RAW DATA.

== == ==

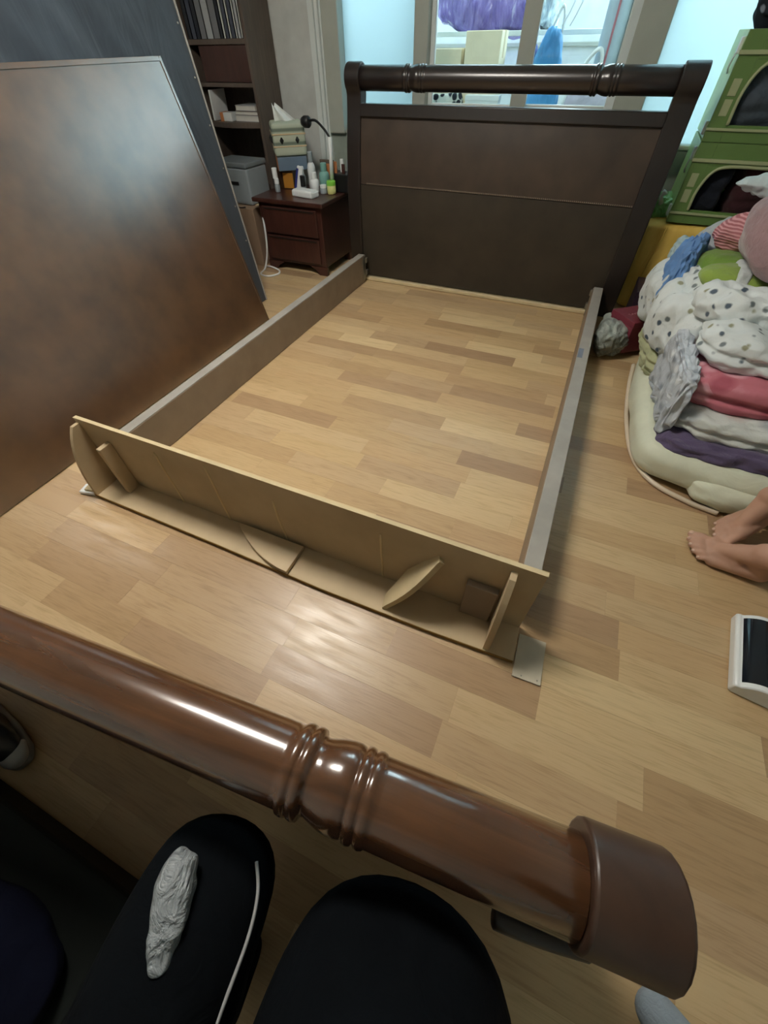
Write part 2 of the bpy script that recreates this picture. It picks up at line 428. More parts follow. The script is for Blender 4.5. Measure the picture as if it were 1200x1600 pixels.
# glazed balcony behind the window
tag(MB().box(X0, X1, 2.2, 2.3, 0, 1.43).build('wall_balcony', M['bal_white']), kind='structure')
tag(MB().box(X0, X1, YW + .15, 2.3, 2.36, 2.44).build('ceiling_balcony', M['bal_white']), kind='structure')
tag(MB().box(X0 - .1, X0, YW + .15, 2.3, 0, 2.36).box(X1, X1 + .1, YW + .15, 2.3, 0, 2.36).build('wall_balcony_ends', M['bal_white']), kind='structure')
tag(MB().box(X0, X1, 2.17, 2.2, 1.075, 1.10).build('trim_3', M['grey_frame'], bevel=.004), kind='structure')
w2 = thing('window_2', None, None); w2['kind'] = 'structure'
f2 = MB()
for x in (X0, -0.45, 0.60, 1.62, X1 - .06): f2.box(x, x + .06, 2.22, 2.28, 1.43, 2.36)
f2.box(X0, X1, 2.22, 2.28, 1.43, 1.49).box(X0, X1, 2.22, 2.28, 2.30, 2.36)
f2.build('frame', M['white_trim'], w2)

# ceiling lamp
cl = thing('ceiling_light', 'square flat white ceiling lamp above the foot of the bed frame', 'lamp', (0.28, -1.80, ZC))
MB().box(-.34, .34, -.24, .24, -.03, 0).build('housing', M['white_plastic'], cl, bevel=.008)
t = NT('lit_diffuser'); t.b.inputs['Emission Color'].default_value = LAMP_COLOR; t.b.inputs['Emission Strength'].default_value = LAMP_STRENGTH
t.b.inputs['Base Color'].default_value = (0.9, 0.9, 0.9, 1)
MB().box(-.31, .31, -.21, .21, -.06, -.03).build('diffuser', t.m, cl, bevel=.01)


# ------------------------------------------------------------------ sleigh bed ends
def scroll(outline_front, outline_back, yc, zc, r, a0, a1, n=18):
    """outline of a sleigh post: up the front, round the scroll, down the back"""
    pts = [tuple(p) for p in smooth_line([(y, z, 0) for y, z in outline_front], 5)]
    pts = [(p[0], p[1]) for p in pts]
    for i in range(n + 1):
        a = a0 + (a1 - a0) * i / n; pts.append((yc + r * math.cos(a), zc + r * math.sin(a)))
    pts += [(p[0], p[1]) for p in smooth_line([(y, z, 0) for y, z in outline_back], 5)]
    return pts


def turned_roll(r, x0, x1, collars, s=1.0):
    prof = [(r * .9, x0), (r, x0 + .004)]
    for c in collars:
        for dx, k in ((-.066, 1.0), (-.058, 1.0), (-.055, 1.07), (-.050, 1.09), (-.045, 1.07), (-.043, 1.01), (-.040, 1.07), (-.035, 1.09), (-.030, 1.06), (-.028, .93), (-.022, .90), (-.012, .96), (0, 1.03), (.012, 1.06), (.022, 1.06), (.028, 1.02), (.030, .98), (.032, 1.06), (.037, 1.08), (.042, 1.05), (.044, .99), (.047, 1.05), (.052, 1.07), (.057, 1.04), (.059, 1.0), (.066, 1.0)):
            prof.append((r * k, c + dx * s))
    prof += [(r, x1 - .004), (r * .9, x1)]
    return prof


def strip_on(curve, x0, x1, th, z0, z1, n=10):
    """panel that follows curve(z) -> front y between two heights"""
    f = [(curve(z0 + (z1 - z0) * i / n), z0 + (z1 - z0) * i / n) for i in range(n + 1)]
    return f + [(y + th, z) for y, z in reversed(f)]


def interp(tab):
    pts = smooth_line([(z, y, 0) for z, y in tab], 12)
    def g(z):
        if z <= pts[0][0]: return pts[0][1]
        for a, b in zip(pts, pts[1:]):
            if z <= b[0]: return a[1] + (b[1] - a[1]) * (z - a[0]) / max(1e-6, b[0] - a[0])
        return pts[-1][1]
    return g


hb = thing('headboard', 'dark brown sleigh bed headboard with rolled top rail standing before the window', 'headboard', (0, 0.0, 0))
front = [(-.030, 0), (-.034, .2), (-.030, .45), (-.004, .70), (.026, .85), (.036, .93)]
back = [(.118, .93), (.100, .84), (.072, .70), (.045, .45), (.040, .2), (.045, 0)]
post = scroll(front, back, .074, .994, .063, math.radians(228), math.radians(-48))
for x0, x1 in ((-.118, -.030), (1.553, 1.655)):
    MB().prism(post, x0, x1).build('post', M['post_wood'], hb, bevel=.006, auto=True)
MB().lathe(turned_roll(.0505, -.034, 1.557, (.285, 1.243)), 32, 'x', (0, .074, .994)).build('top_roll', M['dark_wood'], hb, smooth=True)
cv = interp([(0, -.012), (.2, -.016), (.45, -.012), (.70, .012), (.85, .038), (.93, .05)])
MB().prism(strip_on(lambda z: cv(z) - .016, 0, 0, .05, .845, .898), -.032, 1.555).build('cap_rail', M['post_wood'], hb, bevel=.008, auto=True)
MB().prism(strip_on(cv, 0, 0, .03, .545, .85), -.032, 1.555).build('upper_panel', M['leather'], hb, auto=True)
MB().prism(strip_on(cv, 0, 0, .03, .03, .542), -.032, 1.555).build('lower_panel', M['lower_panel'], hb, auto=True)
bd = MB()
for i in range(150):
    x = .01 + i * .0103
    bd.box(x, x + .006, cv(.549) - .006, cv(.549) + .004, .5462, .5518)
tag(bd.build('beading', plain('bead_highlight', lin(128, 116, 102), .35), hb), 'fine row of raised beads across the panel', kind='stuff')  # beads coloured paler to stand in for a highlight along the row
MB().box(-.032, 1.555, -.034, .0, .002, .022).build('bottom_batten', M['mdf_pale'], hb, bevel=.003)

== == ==

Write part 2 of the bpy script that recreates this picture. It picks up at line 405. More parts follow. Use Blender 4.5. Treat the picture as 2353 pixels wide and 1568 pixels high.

== == ==

EXERCISE BRIEF. In the listing above, find the line containing "were 1200x1600 pixels." and the line containing "f2.build('frame', M['white_trim'], w2)", then quote both, plus every line between them, exactly as written.

FINISHED ANSWER.
Write part 2 of the bpy script that recreates this picture. It picks up at line 428. More parts follow. The script is for Blender 4.5. Measure the picture as if it were 1200x1600 pixels.
# glazed balcony behind the window
tag(MB().box(X0, X1, 2.2, 2.3, 0, 1.43).build('wall_balcony', M['bal_white']), kind='structure')
tag(MB().box(X0, X1, YW + .15, 2.3, 2.36, 2.44).build('ceiling_balcony', M['bal_white']), kind='structure')
tag(MB().box(X0 - .1, X0, YW + .15, 2.3, 0, 2.36).box(X1, X1 + .1, YW + .15, 2.3, 0, 2.36).build('wall_balcony_ends', M['bal_white']), kind='structure')
tag(MB().box(X0, X1, 2.17, 2.2, 1.075, 1.10).build('trim_3', M['grey_frame'], bevel=.004), kind='structure')
w2 = thing('window_2', None, None); w2['kind'] = 'structure'
f2 = MB()
for x in (X0, -0.45, 0.60, 1.62, X1 - .06): f2.box(x, x + .06, 2.22, 2.28, 1.43, 2.36)
f2.box(X0, X1, 2.22, 2.28, 1.43, 1.49).box(X0, X1, 2.22, 2.28, 2.30, 2.36)
f2.build('frame', M['white_trim'], w2)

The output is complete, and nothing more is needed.